§ Exercise: Scan the data for lines with "scene" and report the count by itself.

§ Data extract:
┄┄┄┄┄┄

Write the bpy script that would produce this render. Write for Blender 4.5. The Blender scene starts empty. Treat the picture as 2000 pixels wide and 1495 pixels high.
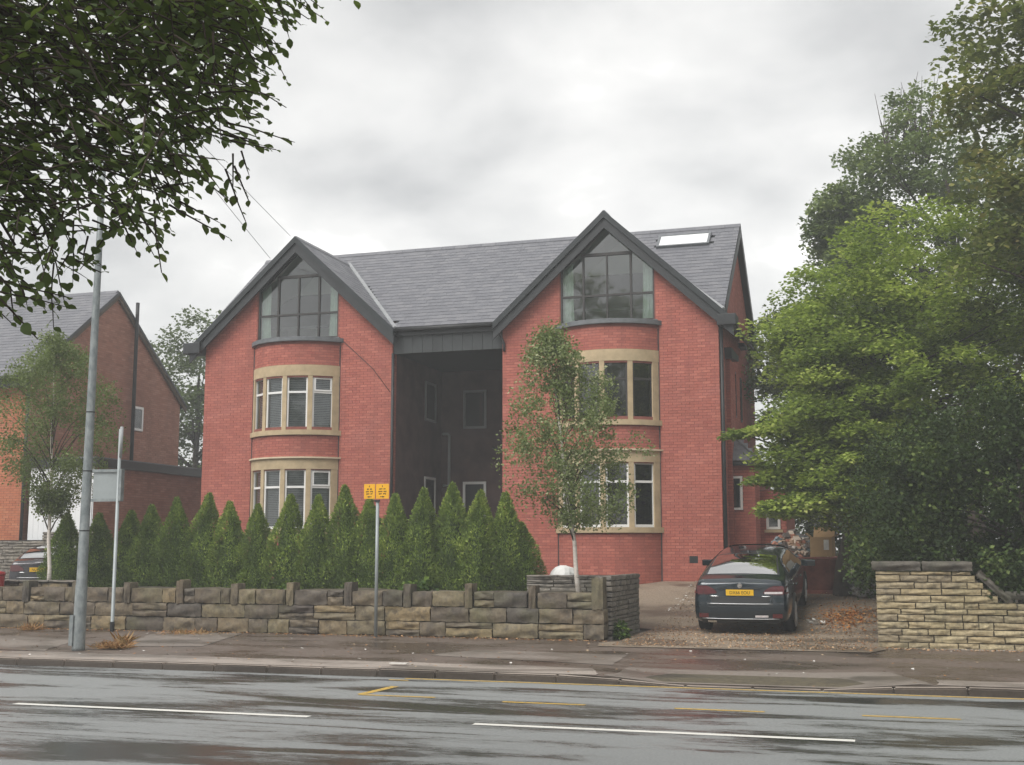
import bpy, bmesh, math, random
import numpy as np
from mathutils import Vector, Matrix, noise as mnoise

R_ = math.radians
random.seed(11)
rng = np.random.default_rng(11)
S = bpy.context.scene
COL = S.collection

# ------------------------------------------------------------------ camera
cam_d = bpy.data.cameras.new('camera')
cam_d.sensor_fit = 'HORIZONTAL'
cam_d.sensor_width = 36.0
cam_d.lens = 43.2
cam_d.clip_start = 0.1
cam_d.clip_end = 2000
cam = bpy.data.objects.new('camera', cam_d)
COL.objects.link(cam)
cam.location = (0, 0, 1.85)
cam.rotation_euler = (math.pi / 2 + math.atan(327.5 / 2400), 0, R_(17.4))
S.camera = cam

# ------------------------------------------------------------------ sky and sun
SUN_EL, SUN_AZ = R_(50), R_(205)          # azimuth clockwise from +Y: behind the camera, to the left
w = bpy.data.worlds.new('World')
S.world = w
w.use_nodes = True
nt = w.node_tree
for n in list(nt.nodes):
    nt.nodes.remove(n)
def N(t, **k):
    n = nt.nodes.new(t)
    for a, b in k.items():
        setattr(n, a, b)
    return n
out = N('ShaderNodeOutputWorld')
sky = N('ShaderNodeTexSky')
sky.sky_type = 'NISHITA'
sky.sun_disc = False
sky.sun_elevation = SUN_EL
sky.sun_rotation = SUN_AZ
b1 = N('ShaderNodeBackground')
b1.inputs[1].default_value = 0.1
nt.links.new(sky.outputs[0], b1.inputs[0])
tc = N('ShaderNodeTexCoord')
sep = N('ShaderNodeSeparateXYZ')
nt.links.new(tc.outputs['Generated'], sep.inputs[0])
zc = N('ShaderNodeMath', operation='MAXIMUM'); zc.inputs[1].default_value = 0.0
nt.links.new(sep.outputs[2], zc.inputs[0])
za = N('ShaderNodeMath', operation='ADD'); za.inputs[1].default_value = 0.28
nt.links.new(zc.outputs[0], za.inputs[0])
cmb = N('ShaderNodeCombineXYZ')
for i in (0, 1):
    dv = N('ShaderNodeMath', operation='DIVIDE')
    nt.links.new(sep.outputs[i], dv.inputs[0]); nt.links.new(za.outputs[0], dv.inputs[1])
    nt.links.new(dv.outputs[0], cmb.inputs[i])
def wn(scale, detail, rough, loc):
    mp = N('ShaderNodeMapping'); mp.inputs['Location'].default_value = loc
    nt.links.new(cmb.outputs[0], mp.inputs[0])
    n = N('ShaderNodeTexNoise'); n.inputs['Scale'].default_value = scale
    n.inputs['Detail'].default_value = detail; n.inputs['Roughness'].default_value = rough
    n.inputs['Distortion'].default_value = 0.12
    nt.links.new(mp.outputs[0], n.inputs['Vector'])
    return n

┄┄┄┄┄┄

§ Solution to the exercise: 2